Ma femme et moi, nous aimons les dîners à quatre mains, car mettre en commun les talents de deux grands chefs, cela peut créer des étincelles de génie. Par Instagram, j’apprends qu’Arnaud Lallement, le chef trois étoiles de Reims vient faire la cuisine à l’hôtel Ritz, à la Table de l’Espadon, aux côtés de Nicolas Sale. Je réagis au plus vite pour obtenir une table et j’ai bien fait car lorsque nous arrivons à l’hôtel, nous apprenons que le restaurant a fait le plein de réservations.
Le Ritz a pris de longues années pour faire sa rénovation et ça ne se voit pas dans ce que nous visitons. La salle à manger aux décors de stucs très chargés fait très Sissi Impératrice. Il ne manque que les crinolines. Au centre de la grande pièce le grand lustre surplombe un énorme bouquet aux couleurs d’automne qui ne va pas du tout avec le lustre. Les tables sont bien espacées ce qui est un luxe appréciable. Le personnel qui nous reçoit est souriant et tout au long du repas nous constaterons qu’ils sont décontractés et ouverts ce qui est agréable. Je revois avec plaisir Estelle Touzet chef de la sommellerie, qui a confié à Victor le service des vins de notre table, qui se révèle d’une très grande compétence.
Lorsque l’on se met à table, on a devant soi une assiette marron sur laquelle sont imprimés des motifs en or assez chargés. Tout-à-coup, deux serveuses arrivent, prennent les deux assiettes devant nous, et par une pirouette les retournent. Nous avons alors une assiette toute blanche joliment dessinée qui sera prête à recevoir les amuse-bouches. C’est amusant.
Pour le menu à quatre mains on peut choisir de suivre les accords mets-vins proposés par Estelle Touzet, mais je préfère choisir sur la carte des vins. Nous sommes au Ritz donc les prix se situent au deuxième ou troisième étage d’une fusée Ariane, c’est-à-dire très haut. Mon choix est un champagne.
Le menu conçu pour les deux chefs plus le pâtissier du lieu est : la potée champenoise, selon la grande tradition de Champagne (Arnaud Lallement) / la langoustine en trois services. L’appât : eau de langoustine, pamplemousse, caramel d’ail – à cru, caviar impérial, citron frais et crème poivrée évolutive – rôties aux agrumes, énoki à la pistache, nage de coco-citron vert (Nicolas Sale) / le turbot breton, oignon Benoit Deloffre confit à la feuille de poivrier, sauce au vin jaune (Arnaud Lallement) / le chevreuil, le dos rôti aux dragées, le fil : le coing confit, croquant et purée acidulée, jus au poivre noir de Kâmpôt (Nicolas Sale) / le chocolat Jamaya, la touche : meringue fondante au cacao, granité au vinaigre de framboise. Le dessert : de Jamaïque en ganache intense, parfait, dentelle croustillante, poivre et sel. La sucrerie : en éclat et légèreté (François Perret).

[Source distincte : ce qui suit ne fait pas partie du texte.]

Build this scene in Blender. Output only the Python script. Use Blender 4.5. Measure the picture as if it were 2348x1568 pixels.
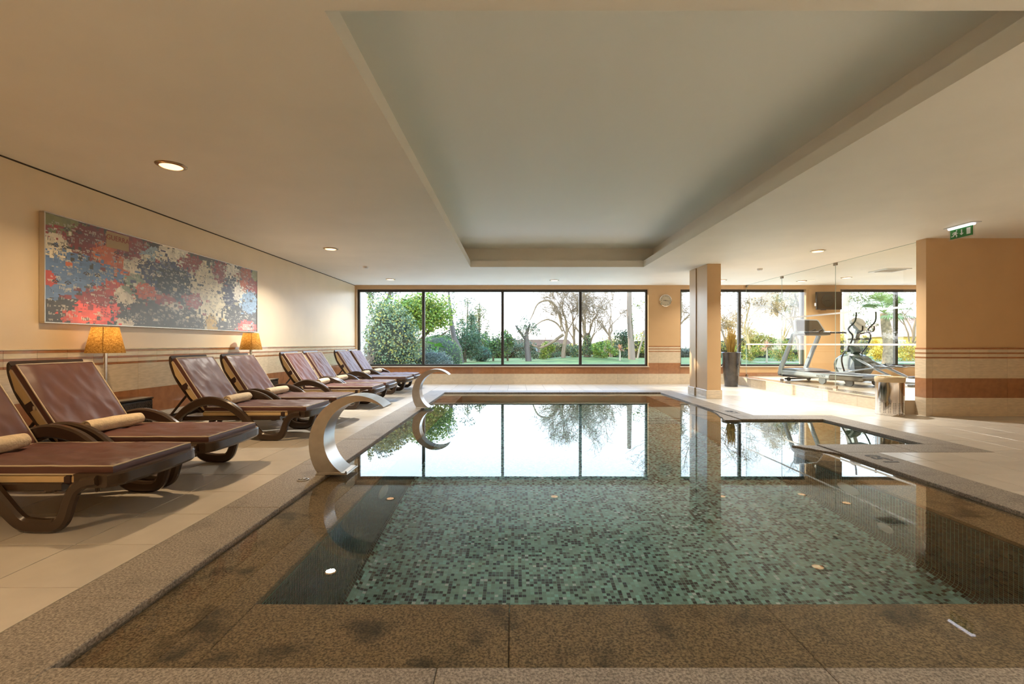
import bpy, bmesh, math, random
import numpy as np
from mathutils import Vector, Matrix, noise as mnoise

for o in list(bpy.data.objects):
    bpy.data.objects.remove(o, do_unlink=True)
SC = bpy.context.scene
COL = SC.collection
PI = math.pi
rnd = random.Random(7)
nrng = np.random.default_rng(11)

# ---------------------------------------------------------------- camera
EYE = 1.08
cam_d = bpy.data.cameras.new('camera')
cam_d.sensor_width = 36.0
cam_d.lens = 1060.0 / 2348.0 * 36.0
cam_d.shift_x = -5.0 / 2348.0
cam_d.shift_y = 4.0 / 2348.0
cam_d.clip_end = 400
cam = bpy.data.objects.new('camera', cam_d)
COL.objects.link(cam)
cam.location = (0, 0, EYE)
cam.rotation_euler = (PI / 2, 0, 0)
SC.camera = cam

# ---------------------------------------------------------------- world, sun, exposure
SKY = 2.9
W = bpy.data.worlds.new('sky')
SC.world = W
W.use_nodes = True
wt = W.node_tree
wt.nodes.clear()
wo = wt.nodes.new('ShaderNodeOutputWorld')
wb = wt.nodes.new('ShaderNodeBackground')
wc = wt.nodes.new('ShaderNodeTexCoord')
wsx = wt.nodes.new('ShaderNodeSeparateXYZ')
wr = wt.nodes.new('ShaderNodeValToRGB')
wr.color_ramp.elements[0].position = 0.0
wr.color_ramp.elements[0].color = (0.95, 0.93, 0.92, 1)
wr.color_ramp.elements[1].position = 0.55
wr.color_ramp.elements[1].color = (0.40, 0.62, 1.0, 1)
e = wr.color_ramp.elements.new(0.16)
e.color = (0.74, 0.87, 1.0, 1)
wt.links.new(wc.outputs['Generated'], wsx.inputs[0])
wt.links.new(wsx.outputs['Z'], wr.inputs[0])
wt.links.new(wr.outputs[0], wb.inputs['Color'])
wb.inputs['Strength'].default_value = SKY
wt.links.new(wb.outputs[0], wo.inputs['Surface'])

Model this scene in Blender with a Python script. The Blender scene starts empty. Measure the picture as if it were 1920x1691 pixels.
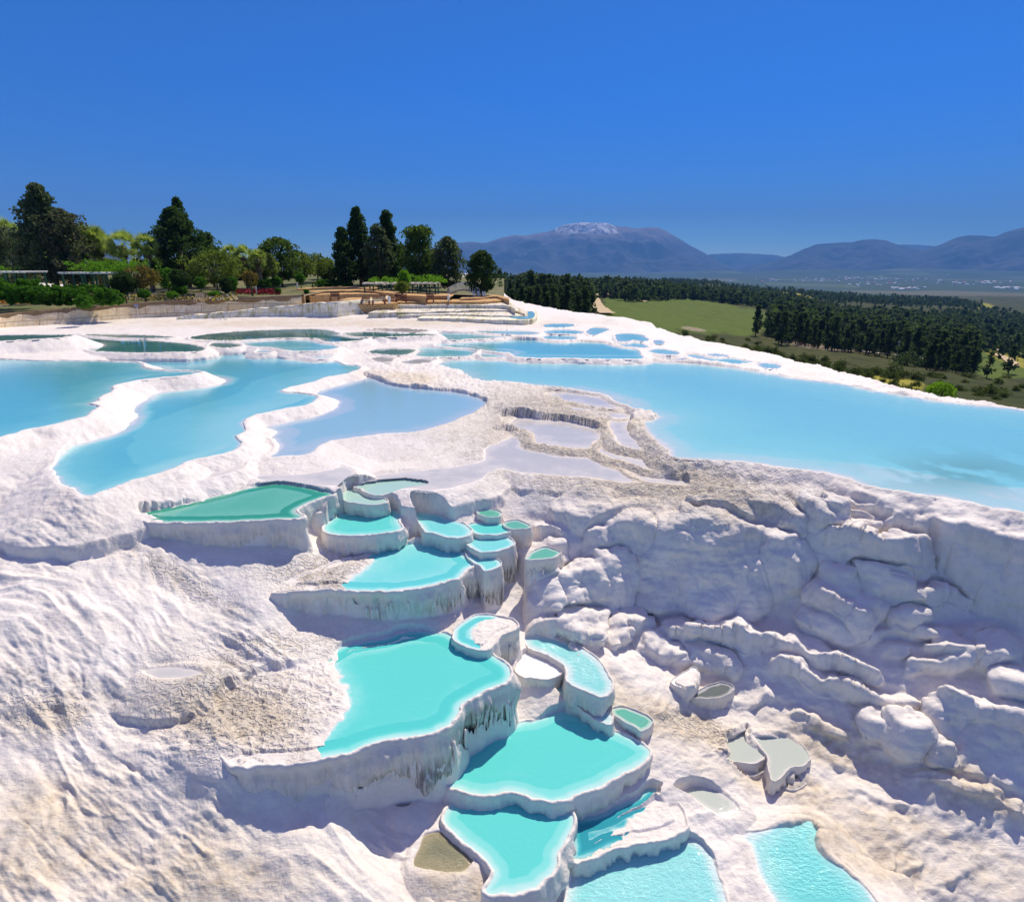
import bpy, math, random, time
import numpy as np
from mathutils import Vector, Matrix
T0 = time.time()
R = math.radians
scene = bpy.context.scene
col = scene.collection

# ------------------------------------------------------------------ camera
W0, H0, FPX, HOR = 1920.0, 1691.0, 1100.0, 497.0
TH = math.atan((H0/2 - HOR)/FPX)
CT, ST = math.cos(TH), math.sin(TH)
cam = bpy.data.objects.new('camera', bpy.data.cameras.new('camera'))
col.objects.link(cam)
cam.data.sensor_fit = 'HORIZONTAL'; cam.data.sensor_width = 36.0
cam.data.lens = 36.0*FPX/W0
cam.location = (0, 0, 0); cam.rotation_euler = (math.pi/2 - TH, 0, 0)
cam.data.clip_start = 0.1; cam.data.clip_end = 80000
scene.camera = cam

# ------------------------------------------------------------------ light
SUN_AZ, SUN_EL = R(28), R(51)          # azimuth measured from +Y towards +X
world = bpy.data.worlds.new("World"); scene.world = world; world.use_nodes = True
wn = world.node_tree.nodes; wl = world.node_tree.links
bg = wn['Background']
sky = wn.new('ShaderNodeTexSky'); sky.sky_type = 'NISHITA'; sky.sun_disc = False
sky.sun_elevation = SUN_EL; sky.sun_rotation = SUN_AZ
sky.altitude = 1500; sky.air_density = 1.0; sky.dust_density = 0.3; sky.ozone_density = 4.0
tc = wn.new('ShaderNodeTexCoord'); sx = wn.new('ShaderNodeSeparateXYZ'); wl.new(tc.outputs['Generated'], sx.inputs[0])
cr = wn.new('ShaderNodeValToRGB'); wl.new(sx.outputs[2], cr.inputs[0])
SKY_T = [(0.0, (.95, 1.15, 1.25)), (.035, (.50, .88, 1.20)), (.08, (.15, .46, .90)), (.14, (.035, .37, .90)), (.24, (.014, .375, .94)), (.40, (.08, .40, .86)), (.62, (1.6, .92, 1.08)), (1.0, (2.5, 1.4, 1.55))]  # upper stops, above the view, carry an added lavender tint for the fill light
while len(cr.color_ramp.elements) < len(SKY_T): cr.color_ramp.elements.new(.5)
for e, (p_, c_) in zip(cr.color_ramp.elements, SKY_T): e.position = p_; e.color = (*c_, 1)
hs = wn.new('ShaderNodeMix'); hs.data_type = 'RGBA'; hs.blend_type = 'MULTIPLY'; hs.inputs[0].default_value = 1.0
wl.new(sky.outputs[0], hs.inputs[6]); wl.new(cr.outputs[0], hs.inputs[7]); wl.new(hs.outputs[2], bg.inputs['Color'])
bg.inputs['Strength'].default_value = 0.12
sl = bpy.data.lights.new('sun', 'SUN'); sl.energy = 5.0; sl.angle = R(0.55); sl.color = (1.0, 0.915, 0.77)
so = bpy.data.objects.new('sun', sl); col.objects.link(so)
sd = Vector((math.sin(SUN_AZ)*math.cos(SUN_EL), math.cos(SUN_AZ)*math.cos(SUN_EL), math.sin(SUN_EL)))
so.rotation_euler = sd.to_track_quat('Z', 'Y').to_euler(); so.location = sd*50
scene.view_settings.view_transform = 'Standard'; scene.view_settings.look = 'None'
scene.view_settings.exposure = 0.14; scene.view_settings.gamma = 1.0
scene.cycles.max_bounces = 6; scene.cycles.diffuse_bounces = 4; scene.cycles.glossy_bounces = 3
scene.cycles.transparent_max_bounces = 8; scene.cycles.use_denoising = True
scene.cycles.caustics_reflective = False; scene.cycles.caustics_refractive = False
scene.cycles.sample_clamp_indirect = 4.0

# ------------------------------------------------------------------ projection helpers
def ray(u, v):
    a = (u - W0/2)/FPX; b = (H0/2 - v)/FPX
    return np.array([a, CT + b*ST, -ST + b*CT])
def at_z(u, v, z):                      # point of the horizontal plane z seen at photo pixel u, v
    d = ray(u, v); return d*(z/d[2])
def at_y(u, v, y):                      # point at ground distance y
    d = ray(u, v); return d*(y/d[1])
def px(p):
    X, Y, Z = p
    f = Y*CT - Z*ST; b = (Y*ST + Z*CT)/f
    return W0/2 + FPX*X/f, H0/2 - FPX*b

# ------------------------------------------------------------------ numpy noise
def _h(ix, iy, iz, seed):
    n = (ix.astype(np.uint32)*np.uint32(374761393) + iy.astype(np.uint32)*np.uint32(668265263)
         + iz.astype(np.uint32)*np.uint32(2246822519) + np.uint32((seed*3266489917) & 0xffffffff))
    n = (n ^ (n >> np.uint32(13)))*np.uint32(1274126177)
    n = n ^ (n >> np.uint32(16))
    return n.astype(np.float32)*np.float32(1/4294967295.0)
def vn2(x, y, seed=0):
    fx = np.floor(x); fy = np.floor(y); ix = fx.astype(np.int64); iy = fy.astype(np.int64)
    tx = x-fx; ty = y-fy; tx = tx*tx*tx*(tx*(tx*6-15)+10); ty = ty*ty*ty*(ty*(ty*6-15)+10)
    z = np.zeros_like(ix)
    a = _h(ix, iy, z, seed); b = _h(ix+1, iy, z, seed); c = _h(ix, iy+1, z, seed); d = _h(ix+1, iy+1, z, seed)
    return ((a+(b-a)*tx)*(1-ty) + (c+(d-c)*tx)*ty)*2-1
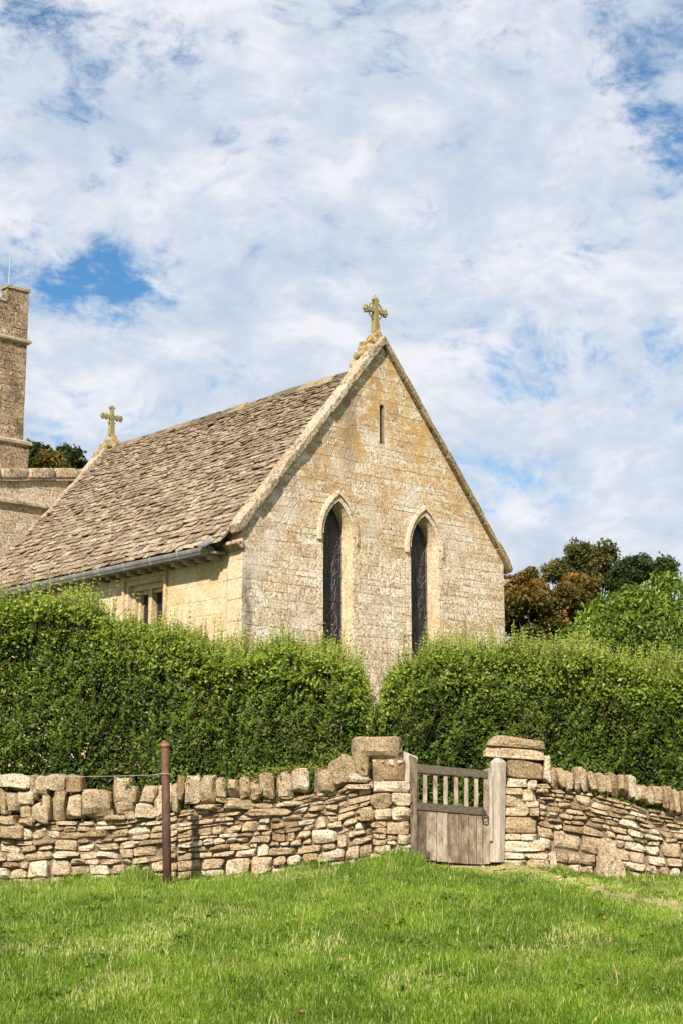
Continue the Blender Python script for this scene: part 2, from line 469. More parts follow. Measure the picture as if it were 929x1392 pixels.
def tag(o, label=None, cat=None, group=None, kind=None):
    if label: o['label'] = label
    if cat: o['category'] = cat
    if group: o['group'] = group
    if kind: o['kind'] = kind
    return o


def thing(name, loc, label, cat, group=None):
    o = bpy.data.objects.new(name, None)
    o.empty_display_size = 0.2
    COL.objects.link(o)
    o.location = loc
    WORLD[o.name] = Vector(loc)
    return tag(o, label, cat, group)


class MB:
    def __init__(s):
        s.v = []; s.f = []; s.t = []

    def add(s, verts, faces, tone=0.5):
        b = len(s.v)
        s.v.extend([tuple(p) for p in verts])
        for f in faces:
            s.f.append(tuple(i + b for i in f)); s.t.append(tone)
        return s

    def box8(s, P, tone=0.5):
        """eight corners: 0-3 bottom loop, 4-7 top loop"""
        return s.add(P, [(3, 2, 1, 0), (4, 5, 6, 7), (0, 1, 5, 4), (1, 2, 6, 5), (2, 3, 7, 6), (3, 0, 4, 7)], tone)

    def box(s, fn, a0, a1, b0, b1, c0, c1, tone=0.5):
        return s.box8([fn(a0, b0, c0), fn(a1, b0, c0), fn(a1, b1, c0), fn(a0, b1, c0), fn(a0, b0, c1), fn(a1, b0, c1), fn(a1, b1, c1), fn(a0, b1, c1)], tone)

    def tube(s, pts, rads, n=8, tone=0.5, cap=True):
        pts = [Vector(p) for p in pts]
        rings = []
        for i, p in enumerate(pts):
            d = (pts[min(i + 1, len(pts) - 1)] - pts[max(i - 1, 0)]).normalized()
            a = d.cross(Vector((0, 0, 1)))
            if a.length < 1e-3: a = d.cross(Vector((1, 0, 0)))
            a.normalize(); b = d.cross(a)
            r = rads[i] if hasattr(rads, '__len__') else rads
            rings.append([p + a * r * math.cos(2 * math.pi * k / n) + b * r * math.sin(2 * math.pi * k / n) for k in range(n)])
        V = [q for r_ in rings for q in r_]
        Fc = []
        for i in range(len(pts) - 1):
            for k in range(n):
                k2 = (k + 1) % n
                Fc.append((i * n + k, i * n + k2, (i + 1) * n + k2, (i + 1) * n + k))
        if cap:
            Fc.append(tuple(range(n))[::-1]); Fc.append(tuple((len(pts) - 1) * n + k for k in range(n)))
        return s.add(V, Fc, tone)

    def build(s, name, mat, parent=None, smooth=False, kind=None):
        return mesh_obj(name, s.v, s.f, mat, parent, s.t, smooth, kind)


# a rounded, slightly uneven block on the unit cube
def _grid_block(ks):
    idx = {}; V = []; Fc = []

    def vid(p):
        if p not in idx:
            idx[p] = len(V); V.append(p)
        return idx[p]
    n = len(ks)
    for ax in range(3):
        for sgn in (-1, 1):
            for i in range(n - 1):
                for j in range(n - 1):
                    q = []
                    for (a, b) in ((i, j), (i + 1, j), (i + 1, j + 1), (i, j + 1)):
                        p = [0, 0, 0]
                        p[ax] = sgn; p[(ax + 1) % 3] = ks[a]; p[(ax + 2) % 3] = ks[b]
                        q.append(vid(tuple(p)))
                    Fc.append(tuple(q) if sgn > 0 else tuple(q[::-1]))
    return np.array(V, dtype=float), Fc


BLK_V, BLK_F = _grid_block([-1, -0.80, -0.28, 0.30, 0.80, 1])
BLS_V, BLS_F = _grid_block([-1, 0.0, 1])
_bc = [0]


def block(rnd=0.2, nz=0.10, small=False):
    """verts of a rounded block in [-1,1]^3 and its faces"""
    V = (BLS_V if small else BLK_V).copy()
    _bc[0] += 1
    ne = (np.abs(V) > 0.97).sum(axis=1)
    V = np.where((ne == 3)[:, None], V * (1 - rnd), V)
    V = np.where((ne == 2)[:, None], V * (1 - rnd * 0.45), V)
    off = np.array([_bc[0] * 3.7, _bc[0] * 1.9, 0])
    rc_ = random.Random(_bc[0])
    for _ in range(7 if nz > .08 else 4):
        nrm = np.array([rc_.uniform(-1, 1), rc_.uniform(-1, .3), rc_.uniform(-1, 1)])
        ax = rc_.randrange(3); nrm[ax] *= .25
        nrm /= np.linalg.norm(nrm)
        pr = V @ nrm
        lim = pr.max() * (1 - rc_.uniform(.05, .10 + nz * 1.5))
        V = V - np.maximum(pr - lim, 0)[:, None] * nrm
    for k in range(3):
        V[:, k] += (vnoise(V + off, 1.1, 3 + k) - 0.5) * nz * 1.9 + (vnoise(V + off, 3.0, 13 + k) - 0.5) * nz * 1.0
    return V, (BLS_F if small else BLK_F)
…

Le Champagne Laurent Perrier Cuvée Grand Siècle est d’une grande délicatesse, mise en valeur par un verre Riedel quasi idéal. Le champagne est raffiné et va accompagner quasiment tous les plats avec brio. J’ai toutefois commandé un demi-verre de Château Ducru-Beaucaillou 2000 servi à l’aide d’un Coravin, outil qui soutire du vin par une longue seringue, sans que l’on soit obligé d’extraire le bouchon. Ce Saint-Julien très lourd et très riche, extrêmement truffé est de grand plaisir et accompagne le chevreuil de façon parfaite.
Les deux chefs et le pâtissier sont de grand talent. Nos émotions sont passées par des hauts et des bas, car certaines saveurs sont enthousiasmantes, comme l’eau de langoustine, la langoustine quasi crue et la chair du chevreuil, mais d’autres sont moins précises comme les morceaux de coing trop vinaigrés ou la mâche du plat est difficile comme la dentelle croustillante de chocolat qui ne serait pas recommandée pour un premier dîner de speed dating. Globalement, le souvenir est très positif car Arnaud et Nicolas sont des chefs de talent et souriants qui sont venus bavarder aimablement à chaque table.
Le service a été de grande qualité. Le lieu est d’un luxe assumé. Le menu a été bien conçu. Vive les quatre mains.